Thanks for your reply Rosalyn, and sorry for being slow in responding back. Been a busy couple of weeks.
To be fair, you began your article by “playing semantics” by using two definitions as a premise to your argument for why black people can’t be racist. I just pointed out the flaws in that premise. Call it what you will, but that’s just the writer in me. Words matter.
You’re making a wildly overgeneralised (and misinformed) claim about Sweden as a country, presumably rooted in your own prejudice.
White majority doesn’t equal white supremacy.
Sweden is not run for whites, it’s run for its people (which includes relatively large amounts of “non-white” refugees taken in over the past decades). Cultures that are accommodated and catered for.
The egalitarian freedoms that Sweden offer to its people sees no colour restrictions. Its educational, legal, health, welfare, and other social systems are not build on discrimination or racial prejudice. You could even argue that many of them favour people of colour and different ethnicities because Sweden typically (at least in practice) recognises the threat of potential inequalities. Of course there’s xenophobia and racism in Sweden, I don’t believe there’s a country on earth that doesn’t have it on an individual level. No man, woman or country is perfect, but to call Sweden a “white supremacy country” is revealing gross ignorance on your side.

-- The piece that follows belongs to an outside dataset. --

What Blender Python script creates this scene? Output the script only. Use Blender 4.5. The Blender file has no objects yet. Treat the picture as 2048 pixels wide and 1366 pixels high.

And by the way, I’m not particularly passionate about Sweden (even though I’m originally from there), but I am passionate about refuting misinformation and misconceptions when I see it. That’s what you’re seeing here.
I’m not sure what’s so hilarious about my example of the Pygmies and the Bantu? It demonstrates that racial/ethnic persecution occurs between and is done by all hues. It’s just one out of many examples.